• [What is asked]:
Write out the opening lines of the data word for word, up to and including the line with "return root", and leave every picture and every later line out.

-- Data supplied start --

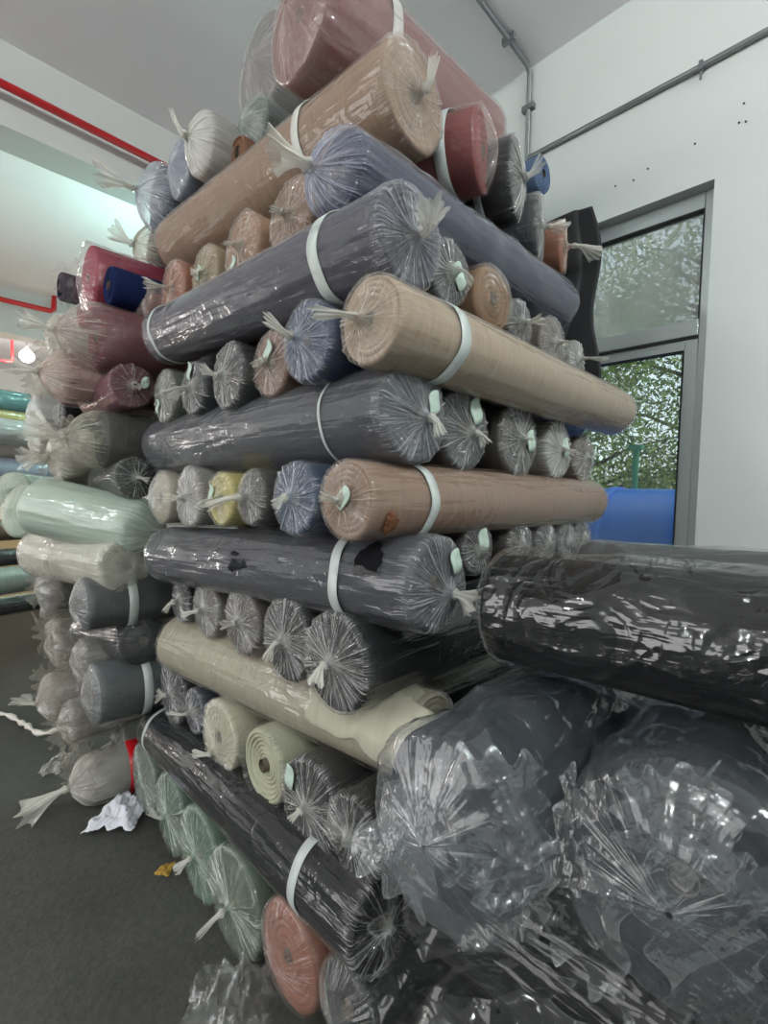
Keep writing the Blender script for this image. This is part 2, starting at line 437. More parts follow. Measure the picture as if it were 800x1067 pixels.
        mesh_np('paper_tag', V.reshape(-1, 3), grid_quads(5, m), PAPER, root)
    return root

def flap(root, corners, name='loose_film', n=90, amp=.02, wl=.07, haze=.1, tint=(200, 206, 210), bulge=.0, seed=1, gloss=1.3, rough=.13, edge=.22, ragged=.07):
    """a loose sheet of plastic spanned between four points, folded and creased"""
    rng = np.random.default_rng(seed)
    c = [np.array(p, float) for p in corners]
    u, v = np.meshgrid(np.linspace(0, 1, n), np.linspace(0, 1, n))
    ur = u+ragged*np.sin(v*23+seed)*(np.abs(u-.5)*2)**4; vr = v+ragged*np.sin(u*19+seed*2)*(np.abs(v-.5)*2)**4
    P = (c[0]*(1-ur[..., None])*(1-vr[..., None])+c[1]*ur[..., None]*(1-vr[..., None])+c[2]*ur[..., None]*vr[..., None]+c[3]*(1-ur[..., None])*vr[..., None])
    nn = np.cross(c[1]-c[0], c[3]-c[0]); nn /= np.linalg.norm(nn)
    if nn@(CAMP-c[0]) < 0: nn = -nn
    f1 = crease(P, rng, wl*2, 5, .9); f2 = crease(P, rng, wl*.8, 6, .9)
    h = amp*(1.6*np.maximum(0, f1-.3)+.6*np.maximum(0, f2-.3))+bulge*4*u*(1-u)
    P = P+nn*h[..., None]
    ed = np.maximum(np.abs(u-.5), np.abs(v-.5))*2
    dens = np.clip(f2-.62, 0, 1)*.35+np.clip(f1-.65, 0, 1)*.35+edge*np.clip((ed-.955)/.045, 0, 1)  # crease highlights painted as white haze, and whitish sheet edges
    star = np.stack([u*1.5, v*1.5, 0*u], -1)
    A, R = ROOTM[root.name] if root is not None else (np.zeros(3), np.eye(3))
    Vl = (P-A)@R.T
    return mesh_np(name, Vl.reshape(-1, 3), grid_quads(n, n, False), film(haze, tint, rough, gloss, .5, .3), root, star=star.reshape(-1, 3), dens=dens.ravel(), endm=0*u.ravel())

def bare_patch(root, r, zc, ang, hz, ha, col, name='bare_cloth', amp=.006, seed=3, lift=.006):
    """cloth showing through a tear in the wrap"""
    rng = np.random.default_rng(seed); nr, na = 26, 64
    q = np.linspace(0, 1, nr)[:, None]; a = np.linspace(0, 2*PI, na, endpoint=False)[None, :]
    k = 1+.16*np.sin(3*a+seed)+.10*np.sin(5*a+seed*2)+.06*np.sin(11*a+seed*3)
    z = zc+hz*q*k*np.cos(a); t = ang+ha*q*k*np.sin(a)
    P3 = np.stack([r*np.cos(t), r*np.sin(t), z], -1)
    c_ = crease(P3, rng, .035, 5)
    rho = r+lift+amp*c_-.012*np.clip((q-.9)/.1, 0, 1)
    V = np.stack([rho*np.cos(t), rho*np.sin(t), z+0*t], -1)
    return mesh_np(name, V.reshape(-1, 3), grid_quads(nr, na), fabric(col), root, star=(V*.25).reshape(-1, 3))

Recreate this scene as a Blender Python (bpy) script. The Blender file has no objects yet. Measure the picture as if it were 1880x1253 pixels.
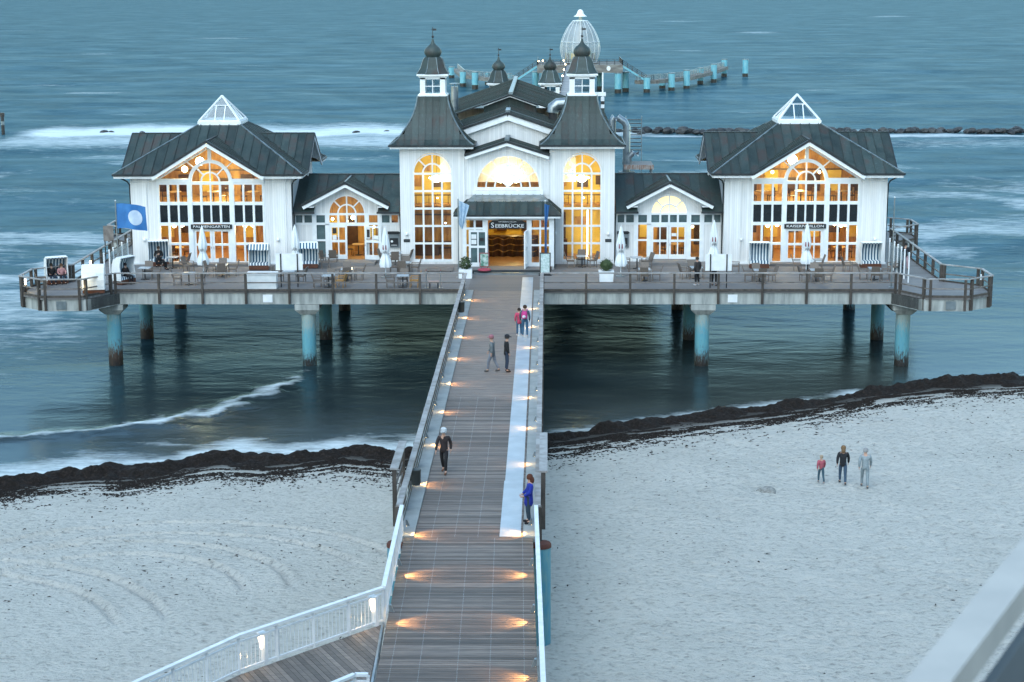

-- Data supplied end --

• [Exercise result]:
Keep writing the Blender script for this image. This is part 2, starting at line 437. More parts follow. Measure the picture as if it were 800x1067 pixels.
        mesh_np('paper_tag', V.reshape(-1, 3), grid_quads(5, m), PAPER, root)
    return root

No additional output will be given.